Abdullah was in the US to attend a two-day Nuclear Security Summit. He had a private lunch with the president as well as a formal Oval Office meeting becoming the first Arab leader to visit the Obama White House. Photographs showed the two leaders smiling and looking relaxed.

In a subsequent interview with the Chicago Tribune, Abdullah predicted that a Middle East war this summer is inevitable given that "Israeli Prime Minister Benjamin Netanyahu is not interested in peace" and that the 2002 Arab Peace Initiative is set to expire in July. Contrary to statements by Arab League officials, Abdullah told the newspaper that the initiative was not "a take-it-or-leave-it document." On Iran's quest for nuclear weapons, the king professed to be sanguine: "If you solve the Israeli-Palestinian problem, nobody needs a nuclear weapon."

In an earlier Wall Street Journal interview, Abdullah intimated that Israel intended to "push" West Bank Palestinians into Jordan. Jordan's Foreign Ministry recently summoned Israel's ambassador to "harshly" protest a (nonexistent) "West Bank expulsion rule." The Hashemite Kingdom, with its mostly Palestinian population, has long feared a "Jordan is Palestine" designation. Though it continues to see itself as the custodian of Muslim and Christian holy places which need defending against "continued [Israeli] provocations," Jordan does not want to reassume responsibility for the West Bank. A recent speech by Queen Rania announcing the launching of "Madrasati Palestine," an initiative to renovate Palestinian schools in east Jerusalem affiliated with the Jordanian wakf, was carefully coordinated with Palestinian Authority Prime Minister Salam Fayyad.
The 1994 Israel-Jordan peace treaty has resulted in a decidedly frosty relationship. The king says ties with Israel have never been worse and that economically Jordan was better off "before my father signed the peace treaty." Yet the Jordanian stock market is rebounding from the global economic downturn, and the kingdom continues to enjoy the trade benefits from its peace with Israel.

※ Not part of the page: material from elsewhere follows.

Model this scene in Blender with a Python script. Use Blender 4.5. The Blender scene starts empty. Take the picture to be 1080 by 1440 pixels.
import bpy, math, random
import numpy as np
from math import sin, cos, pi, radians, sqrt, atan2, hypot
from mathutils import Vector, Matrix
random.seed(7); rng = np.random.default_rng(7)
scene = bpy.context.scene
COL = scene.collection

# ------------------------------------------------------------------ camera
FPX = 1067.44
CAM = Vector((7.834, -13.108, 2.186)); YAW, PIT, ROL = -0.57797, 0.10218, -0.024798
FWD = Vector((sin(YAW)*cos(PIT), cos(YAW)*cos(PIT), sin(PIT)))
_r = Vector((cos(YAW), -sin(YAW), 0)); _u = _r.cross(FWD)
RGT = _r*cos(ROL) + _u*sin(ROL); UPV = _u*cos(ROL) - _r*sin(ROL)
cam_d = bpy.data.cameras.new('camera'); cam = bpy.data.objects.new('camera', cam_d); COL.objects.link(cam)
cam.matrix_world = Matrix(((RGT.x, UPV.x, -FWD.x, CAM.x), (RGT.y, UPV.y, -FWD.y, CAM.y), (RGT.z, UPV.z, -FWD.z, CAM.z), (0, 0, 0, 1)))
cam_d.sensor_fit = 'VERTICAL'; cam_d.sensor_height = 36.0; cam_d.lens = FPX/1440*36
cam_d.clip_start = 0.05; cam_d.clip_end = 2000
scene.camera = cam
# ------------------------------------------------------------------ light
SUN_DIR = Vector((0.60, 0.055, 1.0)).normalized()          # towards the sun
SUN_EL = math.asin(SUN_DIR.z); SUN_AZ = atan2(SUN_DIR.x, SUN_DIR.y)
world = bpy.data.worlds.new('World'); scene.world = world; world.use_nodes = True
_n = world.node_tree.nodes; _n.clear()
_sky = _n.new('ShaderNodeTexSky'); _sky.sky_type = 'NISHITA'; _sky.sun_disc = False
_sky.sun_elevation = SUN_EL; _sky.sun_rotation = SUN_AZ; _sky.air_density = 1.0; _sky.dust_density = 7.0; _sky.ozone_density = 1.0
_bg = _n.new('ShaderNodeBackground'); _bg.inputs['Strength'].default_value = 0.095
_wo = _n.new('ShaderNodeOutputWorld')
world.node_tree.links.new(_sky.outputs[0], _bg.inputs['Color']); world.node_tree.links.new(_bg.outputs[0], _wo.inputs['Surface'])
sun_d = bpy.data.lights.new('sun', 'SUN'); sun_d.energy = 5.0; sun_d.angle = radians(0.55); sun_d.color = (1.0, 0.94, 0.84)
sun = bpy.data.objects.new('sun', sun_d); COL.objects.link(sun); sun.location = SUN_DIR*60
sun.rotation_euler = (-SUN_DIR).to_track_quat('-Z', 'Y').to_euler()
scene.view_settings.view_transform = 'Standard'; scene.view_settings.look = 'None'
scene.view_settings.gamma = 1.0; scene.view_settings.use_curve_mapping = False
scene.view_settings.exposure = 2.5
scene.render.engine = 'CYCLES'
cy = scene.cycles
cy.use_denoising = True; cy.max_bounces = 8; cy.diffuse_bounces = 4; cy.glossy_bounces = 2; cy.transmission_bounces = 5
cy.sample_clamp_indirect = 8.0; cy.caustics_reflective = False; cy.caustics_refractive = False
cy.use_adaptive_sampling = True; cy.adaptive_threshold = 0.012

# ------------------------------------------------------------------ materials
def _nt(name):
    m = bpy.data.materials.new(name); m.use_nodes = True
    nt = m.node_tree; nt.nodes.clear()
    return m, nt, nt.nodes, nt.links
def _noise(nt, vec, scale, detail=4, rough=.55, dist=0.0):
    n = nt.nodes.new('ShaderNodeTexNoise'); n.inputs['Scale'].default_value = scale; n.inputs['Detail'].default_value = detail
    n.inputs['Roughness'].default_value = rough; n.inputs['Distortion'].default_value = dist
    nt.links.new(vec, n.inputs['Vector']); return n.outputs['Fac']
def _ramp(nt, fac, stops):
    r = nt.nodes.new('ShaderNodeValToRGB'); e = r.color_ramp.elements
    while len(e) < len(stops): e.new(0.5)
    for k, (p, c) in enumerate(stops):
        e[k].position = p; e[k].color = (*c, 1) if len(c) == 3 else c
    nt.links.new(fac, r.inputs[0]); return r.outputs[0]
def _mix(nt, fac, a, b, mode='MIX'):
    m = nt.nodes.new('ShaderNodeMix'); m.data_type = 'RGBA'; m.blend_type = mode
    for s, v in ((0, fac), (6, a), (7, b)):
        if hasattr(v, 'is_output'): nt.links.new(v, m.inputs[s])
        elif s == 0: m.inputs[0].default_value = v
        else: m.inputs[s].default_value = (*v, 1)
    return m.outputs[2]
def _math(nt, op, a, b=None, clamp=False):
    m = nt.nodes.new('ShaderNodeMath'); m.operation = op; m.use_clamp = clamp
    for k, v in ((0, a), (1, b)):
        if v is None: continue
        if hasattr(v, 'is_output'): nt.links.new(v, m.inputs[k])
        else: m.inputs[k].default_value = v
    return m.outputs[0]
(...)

But Abdullah is under constant pressure from the Muslim Brotherhood and the intelligentsia to sever ties with Israel. Soon after two IDF soldiers were killed in an encounter with Palestinian gunmen laying mines along the Gaza border fence, and as news reports circulated that Iranian SCUD missiles had been shipped across Syria to Hizbullah-dominated Lebanon, an editorial in the Jordan Times accused Israel of being determined to start another war despite the prevailing "calm."

What does Jordan want? Assaf David, a Hebrew University expert believes that while Jordan genuinely wants peace between Israel and the Palestinians it simultaneously fears such an accord would permanently codify the Palestinian presence in Jordan and threaten Hashemite rule.